Jan Kohout, photo: CTK

Ambassador to the European Union and Social Democratic party member Jan Kohout is the odds-on favourite to become the next Prime Minister of the Czech Republic. Mr Kohout is an experienced diplomat, but an untested politician: he has never been elected to public office or held a position of leadership within the Social Democratic party itself. Brian Kenety takes a look at the career of the man who might be set to take over the reins of government.

Jan Kohout,  photo: CTK
"Mr President, Excellencies, ladies and gentlemen: Let me start with saying how pleased I am to see a representative of my own country presiding over this session of the UN General Assembly. It is the first time the Czech Republic has the honour to chair the Supreme Body of the United Nations..."

Jan Kohout, aged 44, has a distinguished record of public service in the diplomatic core. What you've just heard is an excerpt from Mr Kohout's speech before the UN General Assembly in September 2002, when he was the Czech Republic's Deputy Minister for Foreign Affairs.

Mr Kohout spent a decade of his career focusing on the United Nations, serving as deputy head of the Czech permanent mission to the UN from 1995 to 2000. He returned to Prague in 2001 and held various high-level positions at the Czech foreign ministry related to European affairs, and played a major role in the Czech Republic's negotiations to join the European Union, in May of last year.

I asked Karel Bartak, the long-time Brussels correspondent for the Czech news agency (CTK) to shed some light on Mr Kohout's leadership style.

Jan Kohout and Prime Minister Stanislav Gross,  photo: CTK
"He's been around since Pavel Telicka left the position of the Ambassador to the EU and became Commissioner; that means since the first of May last year, not a very long time, but Mr Kohout was around for many years before because he was a member of the negotiating team [for EU accession]. He was quite different from Telicka; I think he was a much more, let's say, 'low key' ambassador -- not so outspoken. But at the same time he's somebody who has a very reflective attitude, thinking of all different aspects and shades of problems -- not someone who would take decisions fast, I would say."

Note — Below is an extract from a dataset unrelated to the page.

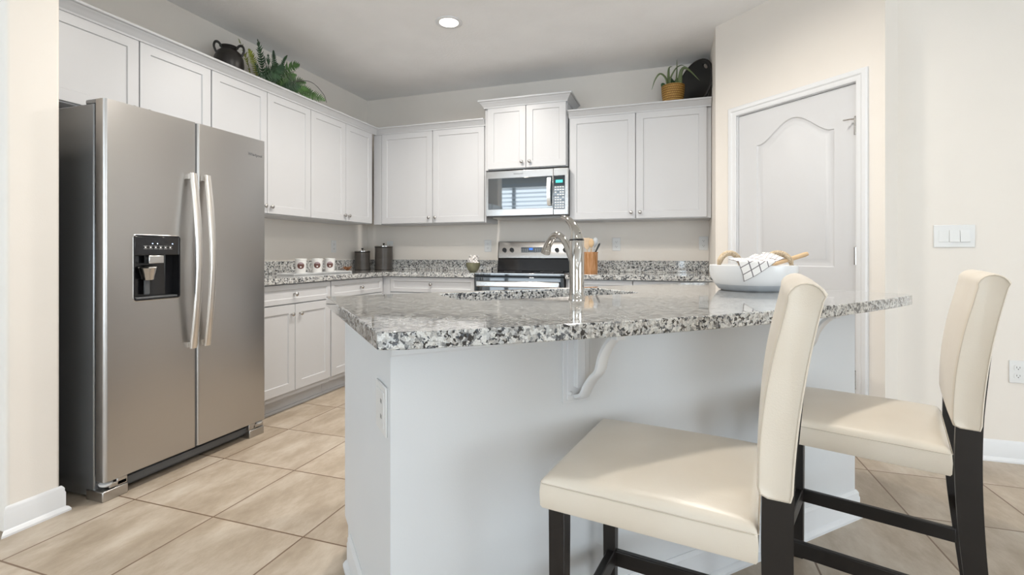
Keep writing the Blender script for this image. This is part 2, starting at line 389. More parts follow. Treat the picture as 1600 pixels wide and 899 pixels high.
# pantry door with arched raised panel
def panel_door():
    w0, w1, h0, h1 = DW0+.012, DW1-.012, .012, DH-.010
    yf, yb = .012, .047
    def arch(x0, x1, z0, z1, rise, n=18):
        pts = [(x0, z0), (x1, z0), (x1, z1)]
        for i in range(1, n):
            t = i/n; x = x1+(x0-x1)*t; pts.append((x, z1+rise*(0.5-0.5*math.cos(2*PI*min(max((t-.04)/.92, 0), 1)))**.8))
        pts.append((x0, z1)); return pts
    bm = bmesh.new()
    outer = [(w0, h0), (w1, h0), (w1, h1), (w0, h1)]
    panels = [arch(w0+.135, w1-.117, 1.00, 1.79, .125), arch(w0+.135, w1-.117, .22, .86, .0, 18)]
    def loop(pts, y):
        vs = [bm.verts.new((x, y, z)) for x, z in pts]
        for i in range(len(vs)):
            try: bm.edges.new((vs[i], vs[(i+1) % len(vs)]))
            except ValueError: pass
        return vs
    def shrink(pts, d):
        cx = sum(p[0] for p in pts)/len(pts); x0 = min(p[0] for p in pts); x1 = max(p[0] for p in pts); z0 = min(p[1] for p in pts); z1 = max(p[1] for p in pts)
        return [(x0+d+(p[0]-x0)*(x1-x0-2*d)/(x1-x0), z0+d+(p[1]-z0)*(z1-z0-2*d)/(z1-z0)) for p in pts]
    ol = loop(outer, yf); pl = [loop(p, yf) for p in panels]
    bmesh.ops.triangle_fill(bm, edges=bm.edges[:], use_beauty=True)
    bk = [bm.verts.new((x, yb, z)) for x, z in outer]
    for i in range(4): bm.faces.new((ol[i], ol[(i+1) % 4], bk[(i+1) % 4], bk[i]))
    bm.faces.new(bk)
    for base, pts in zip(pl, panels):
        prev = base
        for d, dy in ((.006, .006), (.018, .009), (.030, .0085), (.046, .001), (.05, 0.0)):
            cur = [bm.verts.new((x, yf+dy, z)) for x, z in shrink(pts, d)]
            for i in range(len(cur)): bm.faces.new((prev[i], prev[(i+1) % len(cur)], cur[(i+1) % len(cur)], cur[i]))
            prev = cur
        bm.faces.new(prev)
    bmesh.ops.recalc_face_normals(bm, faces=bm.faces)
    me = bpy.data.meshes.new('door_1'); bm.to_mesh(me); bm.free(); me.materials.append(MATS['door_paint'])
    me.shade_smooth(); me.set_sharp_from_angle(angle=math.radians(25))
    o = bpy.data.objects.new('door_1', me); C.objects.link(o); o.matrix_world = pr; return struct(o)
door = panel_door()
for k, zc in enumerate((1.775, 1.065, .385)):
    hg = MB().box(DW1-.016, DW1-.002, -.004, .014, zc-.045, zc+.045)
    hg.lathe([(0, -.048), (.0065, -.048), (.0065, .048), (0, .048)], (DW1-.008, -.006, zc), 12)
    hg.lathe([(0, .048), (.005, .05), (.003, .055), (0, .056)], (DW1-.008, -.006, zc), 12)
    h = hg.make('hinge', 'nickel', door, smooth=30)
    if k == 0:
        MB().tube([(DW1-.01, -.008, zc+.038), (DW1-.03, -.016, zc+.04), (DW1-.05, -.035, zc+.036)], .004, 8).lathe([(0, 0), (.006, .002), (.004, .007), (0, .009)], (DW1-.05, -.037, zc+.032), 10).make('hinge_door_stop', 'nickel', h, smooth=40)
# casing and jamb
cs = MB()
def casing_prof(d): return [(0, 0), (-.006, 0), (-.011, .010), (-.013, .022), (-.017, .030), (-.017, .048), (-.012, .058), (0, .058)]
cp = [(0.0, .0), (-.008, .0), (-.012, .008), (-.013, .026), (-.018, .034), (-.019, .052), (-.014, .060), (0, .060)]
def casing():
    path = [(DW0-.0, 0), (DW0-.0, DH), (DW1, DH), (DW1, 0)]
    m = MB(); n = len(cp); v = []
    for (cx_, cz_, sx_, sz_) in ((DW0, 0, -1, 0), (DW0, DH, -1, 1), (DW1, DH, 1, 1), (DW1, 0, 1, 0)):
        for (y, q) in cp: v.append((cx_+sx_*(q-.004), y, cz_+sz_*(q-.004)))
    f = [(s*n+k, s*n+(k+1) % n, (s+1)*n+(k+1) % n, (s+1)*n+k) for s in range(3) for k in range(n)]+[tuple(range(n)), tuple(range(3*n, 4*n))]
    m.add(v, f)
    m.box(DW0, DW0+.010, 0.002, T, 0, DH).box(DW1-.010, DW1, .002, T, 0, DH).box(DW0, DW1, .002, T, DH-.008, DH)
    return m
o = struct(casing().make('trim_1', 'trim', smooth=25)); o.matrix_world = pr

# ------------------------------------------------------------------ cabinets
def knob(m_parent, x, y, z, name='knob'):
    M = Matrix.Rotation(PI/2, 4, 'X')
    MB().lathe([(0, -.002), (.008, -.002), (.006, .003), (.0045, .010), (.006, .014), (.0125, .018), (.0145, .022), (.012, .0265), (.006, .029), (0, .0295)], (x, y, z), 18, M).make(name, 'nickel', m_parent, smooth=60)
def wall_cab(label, loc, rz, wdt, z0, z1, depth, doors, knobs, fill=(0, 0), group='white shaker wall cabinets'):
    t = thing('wall_cabinet', label, 'cabinet', loc, rz, group)
    B(0, wdt, .02, depth, z0, z1).make('body', 'cabinet', t)
    g = .0015
    for (a, b), kx in zip(doors, knobs):
        d = MB().shaker(a+g, b-g, z0+.006, z1-.006, 0, .019).make('door', 'cabinet', t, smooth=20)
        if kx is not None: knob(d, kx, 0, z0+.055)
    return t
UX, UY = -2.745, 4.115     # door front planes of the wall cabinets
ZU, ZT = 1.361, 2.243
ld = .333-.001
wall_cab('white wall cabinet over the refrigerator with two short doors', (UX, 1.355, 0), PI/2, .965, 1.80, ZT, ld, [(.085, .528), (.531, .963)], [.49, .57])
wall_cab('tall white wall cabinet on left wall just right of the refrigerator', (UX, 2.323, 0), PI/2, .886, ZU, ZT, ld, [(0, .443), (.444, .886)], [.413, .473])
wall_cab('white wall cabinet on left wall nearest the room corner', (UX, 3.211, 0), PI/2, .846, ZU, ZT, ld, [(0, .44), (.442, .838)], [.412, .472])
wcb = wall_cab('white two-door wall cabinet on back wall left of the microwave', (-2.742, UY, 0), 0, 1.14, ZU, ZT, ld, [(.058, .607), (.61, 1.13)], [.575, .642])
tc_ = wall_cab('raised white cabinet with crown moulding directly above the microwave', (-1.60, 4.09, 0), 0, .75, 1.826, 2.395, .358, [(.028, .385), (.387, .742)], [.350, .422])
wall_cab('white two-door wall cabinet on back wall right of the microwave', (-.84, UY, 0), 0, 1.13, ZU, ZT, ld, [(.008, .553), (.556, 1.098)], [.52, .59])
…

Jan Kohout was one of three Czech members to the European Convention, and so one of a hundred odd bureaucrats to have a hand in the crafting of the controversial European Constitution - the draft treaty meant to govern relations between the now 25 EU member states.

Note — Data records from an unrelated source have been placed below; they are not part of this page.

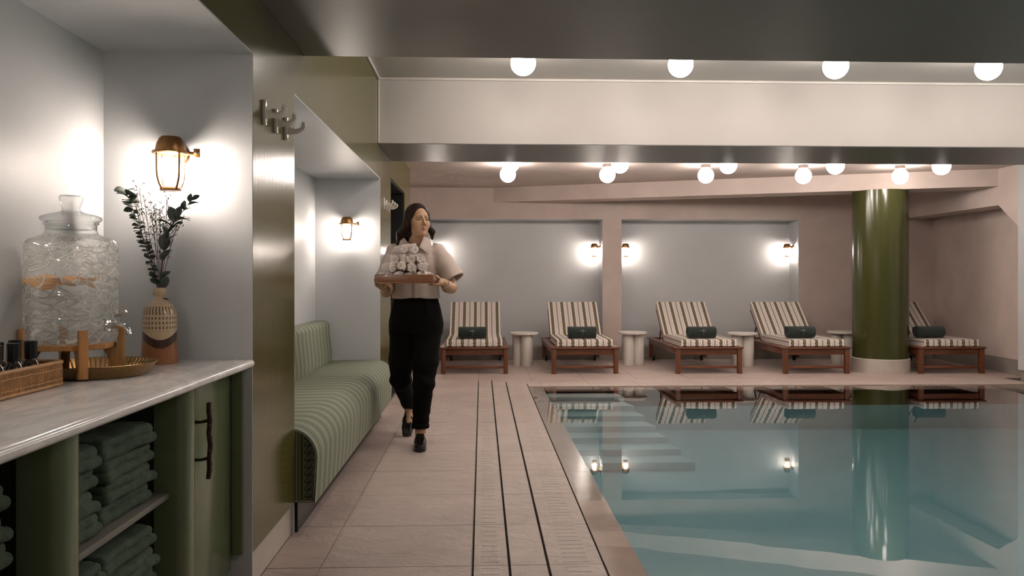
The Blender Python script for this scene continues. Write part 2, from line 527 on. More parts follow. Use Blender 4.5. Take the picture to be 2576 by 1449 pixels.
def nets_mesh(name, parts, mats, origin=(0, 0, 0), pick=None):
    Vs, Fs, o = [], [], 0
    for V, F in parts:
        Vs.append(V); Fs.append(F + o); o += len(V)
    V = np.concatenate(Vs) - np.array(origin); F = np.concatenate(Fs)
    me = bpy.data.meshes.new(name)
    me.vertices.add(len(V)); me.vertices.foreach_set('co', V.astype(np.float32).ravel())
    me.loops.add(F.size); me.loops.foreach_set('vertex_index', F.astype(np.int32).ravel())
    me.polygons.add(len(F)); me.polygons.foreach_set('loop_start', np.arange(0, F.size, 4, dtype=np.int32))
    me.polygons.foreach_set('loop_total', np.full(len(F), 4, np.int32))
    for m in (mats if isinstance(mats, (list, tuple)) else [mats]): me.materials.append(m)
    if pick is not None:
        c = (V[F].mean(1) + np.array(origin))
        me.polygons.foreach_set('material_index', pick(c).astype(np.int32))
    me.polygons.foreach_set('use_smooth', [True] * len(F))
    me.update(calc_edges=True); me.validate()
    return me

def nets_obj(name, parts, mats, parent=None, origin=(0, 0, 0), pick=None):
    return link(name, nets_mesh(name, parts, mats, origin, pick), parent)

def smin(a, b, k):
    h = np.clip(.5 + .5 * (b - a) / k, 0, 1)
    return b + (a - b) * h - k * h * (1 - h)
def smax(a, b, k): return -smin(-a, -b, k)
def cone(X, Y, Z, a, b, ra, rb):
    a, b = np.array(a, float), np.array(b, float); d = b - a; L = (d * d).sum()
    t = np.clip(((X - a[0]) * d[0] + (Y - a[1]) * d[1] + (Z - a[2]) * d[2]) / L, 0, 1)
    return np.sqrt((X - a[0] - t * d[0]) ** 2 + (Y - a[1] - t * d[1]) ** 2 + (Z - a[2] - t * d[2]) ** 2) - (ra + (rb - ra) * t)
def ell(X, Y, Z, c, r):
    q = np.sqrt(((X - c[0]) / r[0]) ** 2 + ((Y - c[1]) / r[1]) ** 2 + ((Z - c[2]) / r[2]) ** 2)
    return (q - 1) * min(r)
def rboxd(X, Y, Z, c, b, r):
    qx, qy, qz = np.abs(X - c[0]) - b[0] + r, np.abs(Y - c[1]) - b[1] + r, np.abs(Z - c[2]) - b[2] + r
    return np.sqrt(np.maximum(qx, 0) ** 2 + np.maximum(qy, 0) ** 2 + np.maximum(qz, 0) ** 2) + np.minimum(np.maximum(qx, np.maximum(qy, qz)), 0) - r
def chain(X, Y, Z, pts, rs, k=.01):
    d = None
    for i in range(len(pts) - 1):
        q = cone(X, Y, Z, pts[i], pts[i + 1], rs[i], rs[i + 1])
        d = q if d is None else smin(d, q, k)
    return d

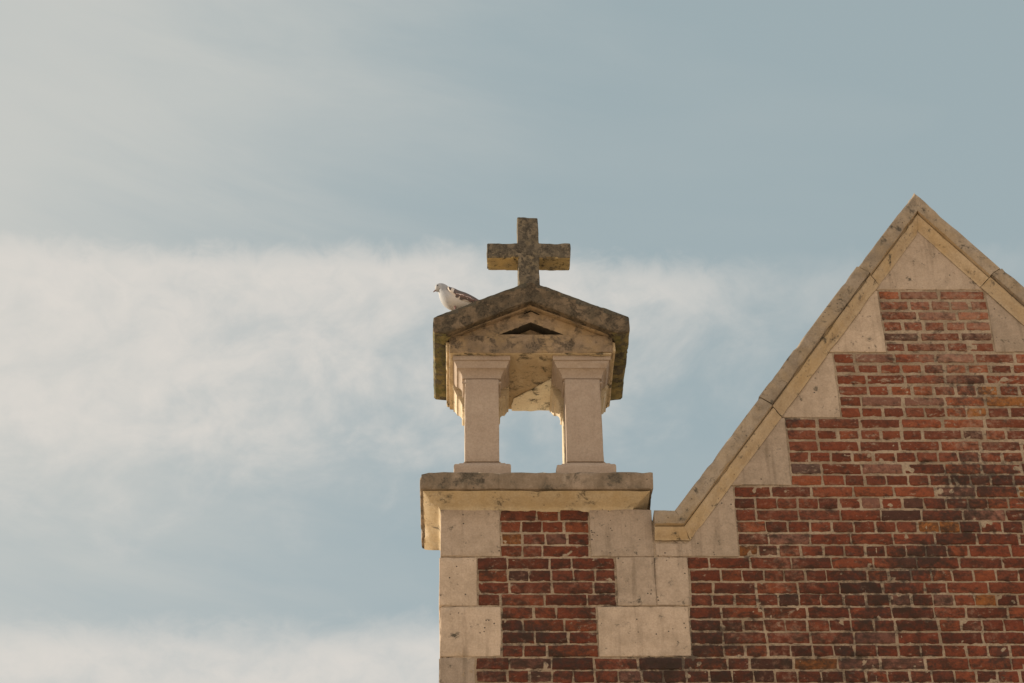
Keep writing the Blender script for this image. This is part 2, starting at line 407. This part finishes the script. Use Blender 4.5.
# turret corner, full depth so that its side is stone as well
corner = [(.223, Z0), (.093, Z0 - B4), (.222, Z0 - 2 * B4), (.082, Z0 - 3 * B4)]
k = 4
while Z0 - k * B4 > .1:
    corner.append((.222 if k % 2 == 0 else .085, Z0 - k * B4)); k += 1
sd_ = 0
for i, q in enumerate(quoins):
    bm = prism(q, -.0015 + random.uniform(-.002, .002), .06, bevel=.004, L=.03)
    rough(bm, .0024, 5, .0016, 26, i * 1.3, .011)
    obj('quoin', bm, M['ashlar'], church)
for i, (x, z) in enumerate(corner):
    near = z > 5.5
    dx = random.uniform(-.004, .004)
    obj('quoin', block(-.112 + dx, x, -.0015 + random.uniform(-.002, .002), .49, max(z, 0) + G, z + B4 - G, seed=30 + i, L=.045 if near else .2), M['ashlar'], church)
k = 1
while Z0 - k * B4 > .05:
    z = Z0 - k * B4
    obj('quoin', block(4.43 if k % 2 else 4.30, ER, -.006, .06, z + G, z + B4 - G, seed=80 + k, L=.2), M['ashlar'], church); k += 1
# turret rear and flank fill behind the facade
obj('turret_core', block(-.098, 1.062, .338, .485, 0, 7.672, L=.4, amp=0, chips=0), M['mortar'], church)

def spans(z):
    if z > LV[4]: return []
    if z > LV[3]: return [(2.517, 3.165)]
    if z > LV[2]: return [(2.201, 3.481)]
    if z > LV[1]: return [(1.876, 3.806)]
    if z > Z0:
        s = [(1.543, 4.139)]
        if z < Z0 + B4: s.insert(0, (.223, .725))
        elif z < 7.70: s.insert(0, (.0, .96))
        return s
    if z > Z0 - B4: return [(.093, .862), (1.256, 4.43)]
    if z > Z0 - 2 * B4: return [(.222, .748), (1.244, 4.30)]
    i = int((Z0 - z) / B4) + 1
    return [(corner[i][0] if i < len(corner) else .085, 4.43 if i % 2 else 4.30)]
PAL = [(.190, .046, .021), (.172, .042, .020), (.205, .053, .024), (.150, .038, .018), (.235, .062, .026), (.125, .034, .018), (.180, .050, .026)]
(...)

The current Prime Minister, Stanislav Gross, his government on the verge of collapse and pressured into resigning over his murky family finances, has said he would only step down to make way for a "very pro-European" government in a one-time deal under which no party leaders among the new-old coalition government would have key post.

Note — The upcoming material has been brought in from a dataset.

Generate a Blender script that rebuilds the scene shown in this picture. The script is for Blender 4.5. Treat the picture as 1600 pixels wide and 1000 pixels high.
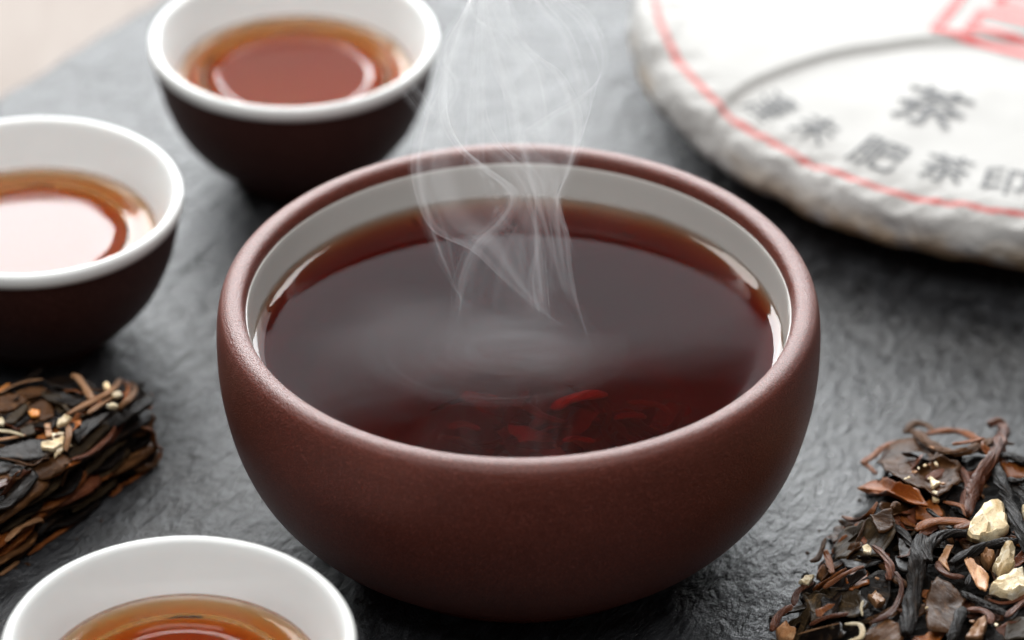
import bpy, bmesh, math, random
import numpy as np
from mathutils import Vector, Matrix, noise as mnoise

# ------------------------------------------------------------------ scene, camera, light
for o in list(bpy.data.objects):
    bpy.data.objects.remove(o)
sc = bpy.context.scene
COL = sc.collection
CM = 0.01                                   # everything below is worked out in centimetres
random.seed(7)

FPX, PITCH = 6800.0, math.radians(33.7)     # focal length in pixels of a 1600 px wide frame
DIST = FPX / 79.3
FW = np.array([0, math.cos(PITCH), -math.sin(PITCH)])
UP = np.array([0, math.sin(PITCH), math.cos(PITCH)])
RT = np.array([1.0, 0, 0])
CAM = np.array([-0.13, -0.62, 5.05]) - FW * DIST

cd = bpy.data.cameras.new('camera')
cam = bpy.data.objects.new('camera', cd)
COL.objects.link(cam)
cam.location = Vector(CAM * CM)
cam.rotation_euler = (math.pi / 2 - PITCH, 0, 0)
cd.sensor_width = 36.0
cd.sensor_fit = 'HORIZONTAL'
cd.lens = 36.0 * FPX / 1600.0
cd.clip_start = 0.05
cd.clip_end = 50.0
cd.dof.use_dof = True
cd.dof.focus_distance = float(np.dot(np.array([1.0, -2.3, 3.6]) - CAM, FW)) * CM
cd.dof.aperture_fstop = 9.0
sc.camera = cam

world = bpy.data.worlds.new('World')
sc.world = world
world.use_nodes = True
bg = world.node_tree.nodes['Background']
bg.inputs[0].default_value = (0.92, 0.96, 1.0, 1)
bg.inputs[1].default_value = 0.12


def area(name, loc, target, sx, sy, radiance, color=(1, 1, 1), roll=0.0):
    l = bpy.data.lights.new(name, 'AREA')
    l.shape = 'RECTANGLE'
    l.size, l.size_y = sx * CM, sy * CM
    l.energy = radiance * math.pi * l.size * l.size_y
    l.color = color
    o = bpy.data.objects.new(name, l)
    COL.objects.link(o)
    o.location = Vector(loc) * CM
    d = Vector(target) - Vector(loc)
    o.rotation_euler = (d.to_track_quat('-Z', 'Y').to_matrix() @ Matrix.Rotation(math.radians(roll), 3, 'Z')).to_euler()
    return o


def polar(az, el, dist):
    a, e = math.radians(az), math.radians(el)
    return (dist * math.sin(a) * math.cos(e), dist * math.cos(a) * math.cos(e), dist * math.sin(e))


# a high soft key behind the table, a wide dim window lower behind it, a bright window pane to the left
area('softbox_key', polar(-12, 48.5, 120), (0, 3, 0), 110, 28, 11.0, (1.0, 0.985, 0.96))
area('window_back', (23, 125, 72), (23, 25, 72), 90, 30, 1.4, (0.86, 0.94, 1.0), 9)
area('sheen_panel_right', (44, 124, 79), (44, 24, 79), 54, 34, 2.0, (0.93, 0.97, 1.0))  # unseen panel, added to give the slate at the right its sheen
area('window_low', (5, 126, 39), (5, 26, 39), 130, 46, 12.0, (0.95, 0.98, 1.0))
area('window_left', (-47, 120, 74), (-47, 20, 74), 57, 36, 17.0, (0.97, 0.99, 1.0))
area('softbox_overhead', polar(-165, 74, 95), (0, 0, 2), 84, 58, 4.2, (1.0, 0.985, 0.97))

vs = sc.view_settings
vs.view_transform = 'Standard'
vs.look = 'None'
vs.exposure = 0.0
vs.gamma = 1.0
vs.use_curve_mapping = False
cy = sc.cycles
cy.use_denoising = True
cy.max_bounces = 16
cy.transmission_bounces = 12
cy.transparent_max_bounces = 64
cy.glossy_bounces = 6
cy.diffuse_bounces = 5
cy.volume_bounces = 2
cy.caustics_refractive = True
cy.caustics_reflective = True
cy.blur_glossy = 0.5
cy.sample_clamp_indirect = 12.0


# ------------------------------------------------------------------ helpers
def ray(px, py):
    return FW + RT * ((px - 800) / FPX) - UP * ((py - 500) / FPX)


def at(px, py, z):
    d = ray(px, py)
    return CAM + d * ((z - CAM[2]) / d[2])


def at_y(px, py, y):
    d = ray(px, py)
    return CAM + d * ((y - CAM[1]) / d[1])


def nz(x, y=0.0, z=0.0):
    return mnoise.noise(Vector((x, y, z)))


def tag(o, label=None, cat=None, group=None, kind=None):
    if label: o['label'] = label
    if cat: o['category'] = cat
    if group: o['group'] = group
    if kind: o['kind'] = kind
    return o


def empty(name, loc):
    o = bpy.data.objects.new(name, None)
    COL.objects.link(o)
    o.location = Vector(loc) * CM
    o.empty_display_size = 0.01
    return o


def mesh_of(name, verts, faces, mat, smooth=True, grain=None, sharp=0):
    me = bpy.data.meshes.new(name)
    me.from_pydata([tuple(float(c) * CM for c in v) for v in verts], [], faces)
    if mat: me.materials.append(mat)
    if grain is not None:
        at_ = me.attributes.new('grain', 'FLOAT_VECTOR', 'POINT')
        at_.data.foreach_set('vector', np.asarray(grain, np.float32).ravel())
    if smooth:
        me.polygons.foreach_set('use_smooth', [True] * len(me.polygons))
    me.update()
    if sharp:
        me.set_sharp_from_angle(angle=math.radians(sharp))
    return me


def build(name, verts, faces, mat, parent=None, smooth=True, origin=None, grain=None):
    """verts in world centimetres; the object sits at the parent's origin (or `origin`)"""
    base = np.array(origin if origin is not None else (0, 0, 0), float)
    if parent is not None:
        base = np.array(parent.location) / CM
    v = np.asarray(verts, float) - base
    o = bpy.data.objects.new(name, mesh_of(name, v, faces, mat, smooth, grain))
    COL.objects.link(o)
    if parent is not None:
        o.parent = parent
    else:
        o.location = Vector(base) * CM
    return o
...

A prime task of the next government, if it comes into being, will be to push through ratification of the European Constitution. Brussels correspondent Karel Bartek says that Jan Kohout is well suited to the task:

President Vaclav Klaus,  photo: CTK
"He was a member of the Convention and one of the more active members; actually, he replaced former minister Jan Kavan in the Convention... I think from this point of view, he's the best-placed person, if you want to lead a campaign about the Constitution, there is nobody but him and the other two Czech members of the former Convention who have a profound knowledge of the text, because they were drafting it for more than 16 months."

If named Prime Minister, Jan Kohout will have a formidable opponent in achieving this goal: the famously eurosceptic Czech president, Vaclav Klaus, who is pushing for a nationwide referendum.

He will also no doubt be asked to answer questions about his membership in the Czechoslovak Communist party (KSC) from 1986 to 1989 (he also studied at the Moscow-based State Institute of International Relations (MGIMO). Jan Kohout has said that he joined the party at the time of "perestroika"--when the party seemed open to reform, and change from within--but given the inter-coalition outcry over the fact that Stanislav Gross only survived a recent no-confidence thanks to the abstention of Communists, Mr Kohout may be in for a rough time of it.